Regulatory reforms escape unscathed from US election

Last week’s US mid-term election result, which saw the Republican Party win a ­majority in the House of Representatives and reduce significantly the Democratic majority in the Senate, looks to have set the scene for a ­standoff for the remaining two years of ­President Barack Obama’s current term.

The result raises questions about the ­viability of Obama’s legislative agenda from now until 2012, with the possibility of a repealed healthcare bill, stalled energy legislation and potentially blocked free-trade deals with South Korea, Colombia and Panama.

However, fears that the result also has the potential to undermine many of the regulatory reforms already introduced are unwarranted, according to Boston-based Bingham McCutchen litigation partner Sabin Willett.

“There’ll be no change in regulatory work, in part because it’s not the objective of the ­Republican majority in the house, nor does it lie within their power to change anything,” said Willett. “Their sole objective is the White House in 2012. So they’ll enact provocative and hopeless bills that will either die in the Senate or be vetoed, hope and pray that the economy doesn’t recover and the country continues to struggle, and then run in 20 12 on the failure of the ­Senate and the president to enact their agenda.

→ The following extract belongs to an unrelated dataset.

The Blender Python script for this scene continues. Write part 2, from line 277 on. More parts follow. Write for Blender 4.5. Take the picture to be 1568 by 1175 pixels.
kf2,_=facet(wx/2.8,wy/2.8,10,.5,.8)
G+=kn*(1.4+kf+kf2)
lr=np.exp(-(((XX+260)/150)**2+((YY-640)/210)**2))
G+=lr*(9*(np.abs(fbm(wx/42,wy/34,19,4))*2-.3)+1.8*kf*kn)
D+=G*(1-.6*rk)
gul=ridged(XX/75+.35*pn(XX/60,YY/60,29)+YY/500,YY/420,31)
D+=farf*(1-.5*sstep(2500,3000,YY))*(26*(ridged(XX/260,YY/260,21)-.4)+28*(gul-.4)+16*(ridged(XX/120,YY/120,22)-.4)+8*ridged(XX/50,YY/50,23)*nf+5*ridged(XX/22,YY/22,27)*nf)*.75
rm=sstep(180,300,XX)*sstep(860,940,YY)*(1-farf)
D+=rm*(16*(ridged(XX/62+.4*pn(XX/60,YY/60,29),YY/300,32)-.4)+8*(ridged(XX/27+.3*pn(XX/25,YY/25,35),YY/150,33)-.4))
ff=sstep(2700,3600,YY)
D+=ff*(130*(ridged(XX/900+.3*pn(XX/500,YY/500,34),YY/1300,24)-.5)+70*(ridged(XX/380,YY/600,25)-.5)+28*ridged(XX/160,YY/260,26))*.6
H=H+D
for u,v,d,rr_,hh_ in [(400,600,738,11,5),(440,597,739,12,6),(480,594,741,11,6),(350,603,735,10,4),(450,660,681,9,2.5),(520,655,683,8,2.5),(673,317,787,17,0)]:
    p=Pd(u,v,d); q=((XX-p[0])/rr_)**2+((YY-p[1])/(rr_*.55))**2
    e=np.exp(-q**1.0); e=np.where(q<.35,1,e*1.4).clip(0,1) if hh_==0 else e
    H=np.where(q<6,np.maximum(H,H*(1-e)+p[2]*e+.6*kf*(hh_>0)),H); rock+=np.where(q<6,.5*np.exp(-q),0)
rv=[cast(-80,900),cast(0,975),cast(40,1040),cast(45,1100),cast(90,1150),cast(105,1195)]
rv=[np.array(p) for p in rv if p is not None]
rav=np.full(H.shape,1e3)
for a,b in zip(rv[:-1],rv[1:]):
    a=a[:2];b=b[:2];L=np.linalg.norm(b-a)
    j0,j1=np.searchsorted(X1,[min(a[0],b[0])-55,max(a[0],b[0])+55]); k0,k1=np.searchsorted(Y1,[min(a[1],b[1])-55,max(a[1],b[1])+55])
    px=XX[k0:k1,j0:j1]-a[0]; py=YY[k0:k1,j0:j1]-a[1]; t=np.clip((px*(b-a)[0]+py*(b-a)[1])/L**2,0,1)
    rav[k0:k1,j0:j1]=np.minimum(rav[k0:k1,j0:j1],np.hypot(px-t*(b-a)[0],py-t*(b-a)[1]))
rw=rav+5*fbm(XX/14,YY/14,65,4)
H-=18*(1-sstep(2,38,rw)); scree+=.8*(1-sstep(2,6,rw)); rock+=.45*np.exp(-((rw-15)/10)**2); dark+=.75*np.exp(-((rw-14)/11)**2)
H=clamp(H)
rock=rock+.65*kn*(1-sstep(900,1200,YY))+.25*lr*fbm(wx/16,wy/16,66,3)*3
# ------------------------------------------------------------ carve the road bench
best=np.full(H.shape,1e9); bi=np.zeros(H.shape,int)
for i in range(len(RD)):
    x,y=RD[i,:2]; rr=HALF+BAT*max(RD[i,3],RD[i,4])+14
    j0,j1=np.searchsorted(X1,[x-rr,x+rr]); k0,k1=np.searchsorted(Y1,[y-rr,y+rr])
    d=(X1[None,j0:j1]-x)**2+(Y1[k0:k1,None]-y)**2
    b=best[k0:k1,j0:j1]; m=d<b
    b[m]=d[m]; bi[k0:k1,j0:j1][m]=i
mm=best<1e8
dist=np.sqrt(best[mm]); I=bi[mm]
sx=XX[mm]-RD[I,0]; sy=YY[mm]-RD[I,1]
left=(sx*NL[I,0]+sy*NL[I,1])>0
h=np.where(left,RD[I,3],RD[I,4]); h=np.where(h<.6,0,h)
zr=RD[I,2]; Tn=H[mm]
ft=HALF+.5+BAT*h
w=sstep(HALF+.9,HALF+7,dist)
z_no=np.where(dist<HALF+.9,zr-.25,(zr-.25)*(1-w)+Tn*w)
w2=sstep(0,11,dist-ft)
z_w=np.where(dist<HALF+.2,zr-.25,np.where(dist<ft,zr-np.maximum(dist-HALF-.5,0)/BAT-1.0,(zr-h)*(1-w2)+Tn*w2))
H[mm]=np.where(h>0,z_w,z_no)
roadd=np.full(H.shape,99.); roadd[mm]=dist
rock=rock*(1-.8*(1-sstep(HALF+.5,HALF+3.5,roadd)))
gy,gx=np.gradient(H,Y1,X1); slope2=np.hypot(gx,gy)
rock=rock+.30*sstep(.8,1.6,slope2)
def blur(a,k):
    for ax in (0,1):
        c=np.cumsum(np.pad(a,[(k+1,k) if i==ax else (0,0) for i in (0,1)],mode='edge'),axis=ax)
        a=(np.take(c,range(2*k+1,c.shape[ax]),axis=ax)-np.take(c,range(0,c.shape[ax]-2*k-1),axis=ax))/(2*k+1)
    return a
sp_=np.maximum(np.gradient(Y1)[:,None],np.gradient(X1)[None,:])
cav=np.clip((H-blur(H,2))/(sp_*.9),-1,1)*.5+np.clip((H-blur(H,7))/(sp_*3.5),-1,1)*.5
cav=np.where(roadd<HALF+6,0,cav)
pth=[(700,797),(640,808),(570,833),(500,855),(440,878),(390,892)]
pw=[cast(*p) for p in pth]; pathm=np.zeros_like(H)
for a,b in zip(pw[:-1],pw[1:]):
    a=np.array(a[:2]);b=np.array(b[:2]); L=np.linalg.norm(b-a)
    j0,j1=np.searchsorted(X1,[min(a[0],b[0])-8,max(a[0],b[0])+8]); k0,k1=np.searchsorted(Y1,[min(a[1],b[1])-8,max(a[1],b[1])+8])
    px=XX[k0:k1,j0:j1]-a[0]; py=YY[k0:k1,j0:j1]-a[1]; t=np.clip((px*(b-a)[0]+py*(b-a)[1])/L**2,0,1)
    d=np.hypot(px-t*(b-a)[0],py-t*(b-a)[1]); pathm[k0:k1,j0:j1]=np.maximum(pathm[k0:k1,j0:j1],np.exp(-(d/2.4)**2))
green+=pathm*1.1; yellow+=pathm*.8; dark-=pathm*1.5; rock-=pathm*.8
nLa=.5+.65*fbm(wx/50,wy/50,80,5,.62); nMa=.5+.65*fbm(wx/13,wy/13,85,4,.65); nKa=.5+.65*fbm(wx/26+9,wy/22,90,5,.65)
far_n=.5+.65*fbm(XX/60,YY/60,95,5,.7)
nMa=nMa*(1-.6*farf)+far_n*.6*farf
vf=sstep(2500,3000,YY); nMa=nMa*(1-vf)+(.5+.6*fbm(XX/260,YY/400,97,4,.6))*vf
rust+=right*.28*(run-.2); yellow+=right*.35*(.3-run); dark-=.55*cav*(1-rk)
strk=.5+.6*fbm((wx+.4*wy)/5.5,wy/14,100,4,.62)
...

“They have no intention of enacting ­anything because that would risk, even with a myopic public, being held accountable.”

Willett said there was a second reason for regulatory lawyers around the world not to fear the impact of the result.

“Even if they could enact anything it will not change the volume of statutes that have enabled rules,” the Bingham partner added. “At most it will lead to rule amendments, the ­purpose of which will be to unfetter business.

“The promulgation and interpretation of amended rules, if it occurs at all, will involve the same or more legal work for regulatory lawyers.”